Like a Charm Summary

Like a Charm

(Critical Survey of Contemporary Fiction)

Like a Charm is a collection of sixteen stories that are all connected by a piece of jewelry—a bracelet decorated with different charms. Edited by Karin Slaughter (who frames the collection by contributing the beginning and ending stories), each story centers around this bracelet as it is passed from one person to the next (although the stories themselves are self-contained). Like another famous piece of jewelry, the Hope Diamond, the bracelet brings the characters in each story bad luck or misfortune.
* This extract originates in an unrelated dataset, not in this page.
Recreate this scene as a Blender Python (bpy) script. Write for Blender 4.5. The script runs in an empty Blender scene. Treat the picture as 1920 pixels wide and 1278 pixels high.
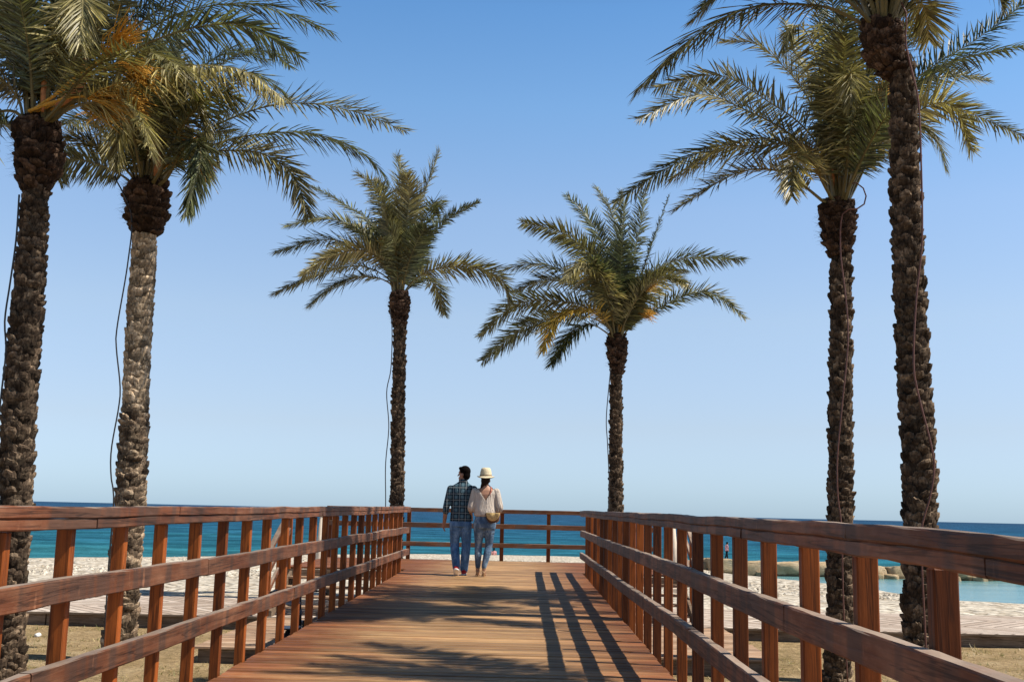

Two of the best stories are John Connolly’s “The Inkpot Monkey,” about a writer suffering from writer’s block, and Laura Lippman’s “Not Quite U.” which is about a woman in college who discovers she may have a sister she did not know existed.

These are all good stories in their own way, but a lot of them would be better if they did not have to use the recurring theme of the bracelet—at times it serves more as a distraction rather than an enhancement and weakens an otherwise strong story. There is also the fact that Like a Charm is subtitled as a “novel,” which is questionable: for a short story collection to be considered a novel it must have more of a connection between the stories other than a single inanimate object. There is not even a framing device used that ties all of the stories together. There are no subordinate parts in novels; if chapters were removed, a novel would not make sense and fall apart. That is not the case here. Removing some stories would only make Like a Charm a shorter collection.

Overall, Like a Charm is a nice read, but enjoy it as a short story collection.